Pas plus que le zèle national et guerrier de Kipling n’aurait pu, durant la lutte présente, rester à l’écart d’elle, ni s’unir à elle sans suivre les couleurs britanniques, ni s’engager à leur service sans embarquer sur les vaisseaux anglais, il n’y pouvait faire son quart de veille sans devenir attentif à la nouveauté de la guerre navale : l’inertie des flottes proportionnelle à leur préparation militaire et l’importance décisive de flottilles que les maîtres de la mer n’avaient pas préparées. La genèse de cette marine obscure, voilà le sujet auquel il vient de consacrer sa Guerre sur mer.
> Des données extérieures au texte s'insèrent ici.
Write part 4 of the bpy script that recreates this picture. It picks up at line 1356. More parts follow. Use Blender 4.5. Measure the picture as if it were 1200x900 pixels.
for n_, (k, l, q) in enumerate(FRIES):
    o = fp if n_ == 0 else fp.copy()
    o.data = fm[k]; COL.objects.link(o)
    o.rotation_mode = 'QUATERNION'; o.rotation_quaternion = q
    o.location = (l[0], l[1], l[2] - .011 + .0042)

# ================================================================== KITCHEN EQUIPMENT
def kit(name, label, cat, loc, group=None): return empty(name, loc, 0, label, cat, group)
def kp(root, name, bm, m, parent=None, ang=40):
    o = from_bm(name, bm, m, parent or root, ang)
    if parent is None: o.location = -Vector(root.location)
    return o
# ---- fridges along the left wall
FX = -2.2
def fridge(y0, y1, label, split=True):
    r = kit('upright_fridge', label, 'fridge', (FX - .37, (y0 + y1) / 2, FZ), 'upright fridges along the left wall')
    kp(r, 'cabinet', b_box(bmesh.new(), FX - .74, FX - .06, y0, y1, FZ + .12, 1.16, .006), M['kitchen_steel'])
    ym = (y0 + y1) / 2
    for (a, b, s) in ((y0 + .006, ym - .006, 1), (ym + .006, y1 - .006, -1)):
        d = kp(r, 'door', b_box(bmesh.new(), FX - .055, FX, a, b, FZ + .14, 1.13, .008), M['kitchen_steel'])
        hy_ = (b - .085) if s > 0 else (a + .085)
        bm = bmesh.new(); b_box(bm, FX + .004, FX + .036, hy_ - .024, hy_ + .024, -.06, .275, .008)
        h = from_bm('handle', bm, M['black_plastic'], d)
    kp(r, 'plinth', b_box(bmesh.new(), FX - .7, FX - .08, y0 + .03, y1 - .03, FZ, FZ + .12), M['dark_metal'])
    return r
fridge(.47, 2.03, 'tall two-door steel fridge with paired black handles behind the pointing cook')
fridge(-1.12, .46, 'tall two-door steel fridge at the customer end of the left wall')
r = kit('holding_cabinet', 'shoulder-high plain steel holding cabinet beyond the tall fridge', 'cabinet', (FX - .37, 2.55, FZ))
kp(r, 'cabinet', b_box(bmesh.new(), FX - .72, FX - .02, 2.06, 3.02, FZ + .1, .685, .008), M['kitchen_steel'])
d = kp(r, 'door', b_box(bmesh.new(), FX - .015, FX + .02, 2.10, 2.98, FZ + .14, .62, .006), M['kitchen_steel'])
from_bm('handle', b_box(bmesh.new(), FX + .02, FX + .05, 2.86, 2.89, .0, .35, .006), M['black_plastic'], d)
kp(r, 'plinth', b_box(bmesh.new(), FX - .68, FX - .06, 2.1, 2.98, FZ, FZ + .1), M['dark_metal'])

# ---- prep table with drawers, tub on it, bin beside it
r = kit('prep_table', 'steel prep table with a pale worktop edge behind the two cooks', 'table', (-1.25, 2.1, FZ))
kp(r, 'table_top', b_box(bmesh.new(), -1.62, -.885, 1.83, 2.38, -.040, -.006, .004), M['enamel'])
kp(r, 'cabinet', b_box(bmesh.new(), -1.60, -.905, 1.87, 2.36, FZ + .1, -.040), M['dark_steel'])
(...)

Il suffisait à l’homme d’être tel qu’il est pour se trouver comme contraint par sa nature au livre même qu’il a écrit.


II

Comment s’improvisa cette flotte qu’on n’avait pas prévue et dont le concours était urgent ?

La ressource vint d’un emprunt contraire aux anciennes habitudes, mais conforme aux nécessités nouvelles. Car c’est fini des temps où les armées de métier suffisaient à protéger les États : les jours sont venus où les peuples doivent secourir leur puissance de guerre par leur puissance de paix. C’est la marine de commerce, qui, en 1914, était la plus menacée par la guerre : la marine de commerce trouva secours en elle-même, dans la plus humble portion de la masse flottante qui formait la flotte de paix.